━━━━━ MATERIAL

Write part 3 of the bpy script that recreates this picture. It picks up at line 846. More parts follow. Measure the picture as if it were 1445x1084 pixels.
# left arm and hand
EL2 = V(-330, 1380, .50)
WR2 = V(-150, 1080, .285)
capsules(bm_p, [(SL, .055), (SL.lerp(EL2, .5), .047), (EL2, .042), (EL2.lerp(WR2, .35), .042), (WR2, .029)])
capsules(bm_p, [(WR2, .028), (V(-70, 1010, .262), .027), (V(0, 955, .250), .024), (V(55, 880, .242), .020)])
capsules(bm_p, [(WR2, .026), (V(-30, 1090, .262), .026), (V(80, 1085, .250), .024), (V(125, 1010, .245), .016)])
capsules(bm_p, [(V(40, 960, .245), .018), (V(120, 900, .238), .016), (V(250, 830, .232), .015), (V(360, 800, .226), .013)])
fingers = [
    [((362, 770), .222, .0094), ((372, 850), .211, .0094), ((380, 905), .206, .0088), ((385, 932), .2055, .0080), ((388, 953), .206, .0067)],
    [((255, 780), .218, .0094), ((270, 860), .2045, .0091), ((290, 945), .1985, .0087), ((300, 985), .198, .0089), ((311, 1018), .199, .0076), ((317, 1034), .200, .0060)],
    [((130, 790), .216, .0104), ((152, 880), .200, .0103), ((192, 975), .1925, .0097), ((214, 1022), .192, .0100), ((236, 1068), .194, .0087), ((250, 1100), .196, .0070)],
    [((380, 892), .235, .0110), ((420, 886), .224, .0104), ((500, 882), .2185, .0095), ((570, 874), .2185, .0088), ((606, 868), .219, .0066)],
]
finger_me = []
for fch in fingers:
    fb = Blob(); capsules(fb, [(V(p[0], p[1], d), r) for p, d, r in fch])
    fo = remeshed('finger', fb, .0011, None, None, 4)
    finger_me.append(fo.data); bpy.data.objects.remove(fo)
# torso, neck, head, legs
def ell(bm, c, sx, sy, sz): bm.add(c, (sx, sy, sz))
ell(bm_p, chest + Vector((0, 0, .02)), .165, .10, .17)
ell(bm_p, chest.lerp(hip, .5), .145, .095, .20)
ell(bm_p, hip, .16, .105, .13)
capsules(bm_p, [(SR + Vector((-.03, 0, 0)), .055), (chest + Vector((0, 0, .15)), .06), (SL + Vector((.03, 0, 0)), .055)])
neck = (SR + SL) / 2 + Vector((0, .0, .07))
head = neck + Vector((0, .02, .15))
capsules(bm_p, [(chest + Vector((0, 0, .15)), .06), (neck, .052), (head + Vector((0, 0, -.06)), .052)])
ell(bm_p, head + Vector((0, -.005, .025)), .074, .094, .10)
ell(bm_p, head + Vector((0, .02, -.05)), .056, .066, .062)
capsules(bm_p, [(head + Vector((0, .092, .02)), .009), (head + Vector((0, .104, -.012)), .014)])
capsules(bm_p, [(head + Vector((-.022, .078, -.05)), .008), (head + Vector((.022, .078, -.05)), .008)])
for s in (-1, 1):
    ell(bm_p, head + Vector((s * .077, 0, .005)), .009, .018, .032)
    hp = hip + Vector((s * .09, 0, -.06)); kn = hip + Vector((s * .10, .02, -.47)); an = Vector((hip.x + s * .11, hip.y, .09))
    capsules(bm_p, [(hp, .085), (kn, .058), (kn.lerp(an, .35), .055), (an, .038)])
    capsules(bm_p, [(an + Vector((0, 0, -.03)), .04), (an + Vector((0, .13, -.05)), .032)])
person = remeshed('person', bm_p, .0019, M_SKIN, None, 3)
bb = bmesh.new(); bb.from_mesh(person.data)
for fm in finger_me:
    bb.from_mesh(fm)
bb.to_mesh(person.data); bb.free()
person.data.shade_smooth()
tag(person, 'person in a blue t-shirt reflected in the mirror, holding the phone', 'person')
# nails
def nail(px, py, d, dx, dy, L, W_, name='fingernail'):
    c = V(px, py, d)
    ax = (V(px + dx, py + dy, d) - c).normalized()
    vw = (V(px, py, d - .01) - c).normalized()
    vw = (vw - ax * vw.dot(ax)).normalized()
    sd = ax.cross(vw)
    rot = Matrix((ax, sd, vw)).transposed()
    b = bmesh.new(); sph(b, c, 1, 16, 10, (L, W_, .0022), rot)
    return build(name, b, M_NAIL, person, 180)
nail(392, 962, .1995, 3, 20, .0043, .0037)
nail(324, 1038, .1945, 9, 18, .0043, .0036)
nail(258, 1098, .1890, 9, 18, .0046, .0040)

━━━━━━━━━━

**SET TASK**
Retype the material above, line by line, exactly.

**RESULT OF THE EXERCISE**
Write part 3 of the bpy script that recreates this picture. It picks up at line 846. More parts follow. Measure the picture as if it were 1445x1084 pixels.
# left arm and hand
EL2 = V(-330, 1380, .50)
WR2 = V(-150, 1080, .285)
capsules(bm_p, [(SL, .055), (SL.lerp(EL2, .5), .047), (EL2, .042), (EL2.lerp(WR2, .35), .042), (WR2, .029)])
capsules(bm_p, [(WR2, .028), (V(-70, 1010, .262), .027), (V(0, 955, .250), .024), (V(55, 880, .242), .020)])
capsules(bm_p, [(WR2, .026), (V(-30, 1090, .262), .026), (V(80, 1085, .250), .024), (V(125, 1010, .245), .016)])
capsules(bm_p, [(V(40, 960, .245), .018), (V(120, 900, .238), .016), (V(250, 830, .232), .015), (V(360, 800, .226), .013)])
fingers = [
    [((362, 770), .222, .0094), ((372, 850), .211, .0094), ((380, 905), .206, .0088), ((385, 932), .2055, .0080), ((388, 953), .206, .0067)],
    [((255, 780), .218, .0094), ((270, 860), .2045, .0091), ((290, 945), .1985, .0087), ((300, 985), .198, .0089), ((311, 1018), .199, .0076), ((317, 1034), .200, .0060)],
    [((130, 790), .216, .0104), ((152, 880), .200, .0103), ((192, 975), .1925, .0097), ((214, 1022), .192, .0100), ((236, 1068), .194, .0087), ((250, 1100), .196, .0070)],
    [((380, 892), .235, .0110), ((420, 886), .224, .0104), ((500, 882), .2185, .0095), ((570, 874), .2185, .0088), ((606, 868), .219, .0066)],
]
finger_me = []
for fch in fingers:
    fb = Blob(); capsules(fb, [(V(p[0], p[1], d), r) for p, d, r in fch])
    fo = remeshed('finger', fb, .0011, None, None, 4)
    finger_me.append(fo.data); bpy.data.objects.remove(fo)
# torso, neck, head, legs
def ell(bm, c, sx, sy, sz): bm.add(c, (sx, sy, sz))
ell(bm_p, chest + Vector((0, 0, .02)), .165, .10, .17)
ell(bm_p, chest.lerp(hip, .5), .145, .095, .20)
ell(bm_p, hip, .16, .105, .13)
capsules(bm_p, [(SR + Vector((-.03, 0, 0)), .055), (chest + Vector((0, 0, .15)), .06), (SL + Vector((.03, 0, 0)), .055)])
neck = (SR + SL) / 2 + Vector((0, .0, .07))
head = neck + Vector((0, .02, .15))
capsules(bm_p, [(chest + Vector((0, 0, .15)), .06), (neck, .052), (head + Vector((0, 0, -.06)), .052)])
ell(bm_p, head + Vector((0, -.005, .025)), .074, .094, .10)
ell(bm_p, head + Vector((0, .02, -.05)), .056, .066, .062)
capsules(bm_p, [(head + Vector((0, .092, .02)), .009), (head + Vector((0, .104, -.012)), .014)])
capsules(bm_p, [(head + Vector((-.022, .078, -.05)), .008), (head + Vector((.022, .078, -.05)), .008)])
for s in (-1, 1):
    ell(bm_p, head + Vector((s * .077, 0, .005)), .009, .018, .032)
    hp = hip + Vector((s * .09, 0, -.06)); kn = hip + Vector((s * .10, .02, -.47)); an = Vector((hip.x + s * .11, hip.y, .09))
    capsules(bm_p, [(hp, .085), (kn, .058), (kn.lerp(an, .35), .055), (an, .038)])
    capsules(bm_p, [(an + Vector((0, 0, -.03)), .04), (an + Vector((0, .13, -.05)), .032)])
person = remeshed('person', bm_p, .0019, M_SKIN, None, 3)
bb = bmesh.new(); bb.from_mesh(person.data)
for fm in finger_me:
    bb.from_mesh(fm)
bb.to_mesh(person.data); bb.free()
person.data.shade_smooth()
tag(person, 'person in a blue t-shirt reflected in the mirror, holding the phone', 'person')
# nails
def nail(px, py, d, dx, dy, L, W_, name='fingernail'):
    c = V(px, py, d)
    ax = (V(px + dx, py + dy, d) - c).normalized()
    vw = (V(px, py, d - .01) - c).normalized()
    vw = (vw - ax * vw.dot(ax)).normalized()
    sd = ax.cross(vw)
    rot = Matrix((ax, sd, vw)).transposed()
    b = bmesh.new(); sph(b, c, 1, 16, 10, (L, W_, .0022), rot)
    return build(name, b, M_NAIL, person, 180)
nail(392, 962, .1995, 3, 20, .0043, .0037)
nail(324, 1038, .1945, 9, 18, .0043, .0036)
nail(258, 1098, .1890, 9, 18, .0046, .0040)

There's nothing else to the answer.